Decaying Dark Energy in Higher-Dimensional Gravity
J.M. Overduin, P.S. Wesson, B. Mashhoon

TL;DR
This paper investigates higher-dimensional gravity models with decaying dark energy, using cosmological data to constrain the models and explore their implications for universe's age, structure formation, and supernova observations.
Contribution
It provides observational constraints on higher-dimensional gravity theories with decaying dark energy, focusing on the cosmological length scale parameter L.
Findings
Lower limits on the length scale L from age and supernova data
Decaying dark energy affects universe's age and structure formation
Potential for tighter constraints with improved supernova measurements
Abstract
We use data from observational cosmology to put constraints on higher-dimensional extensions of general relativity in which the effective four-dimensional dark-energy density (or cosmological "constant") decays with time.

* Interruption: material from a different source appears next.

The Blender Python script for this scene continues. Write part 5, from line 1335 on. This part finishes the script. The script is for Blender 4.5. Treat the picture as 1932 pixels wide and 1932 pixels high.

In particular we study the implications of this decaying dark energy for the age of the universe, large-scale structure formation, big-bang nucleosynthesis and the magnitude-redshift relation for Type Ia supernovae. Two of these tests (age and the magnitude-redshift relation) place modest lower limits on the free parameter of the theory, a cosmological length scale L akin to the de Sitter radius. These limits will improve if experimental uncertainties on supernova magnitudes can be reduced around z=1.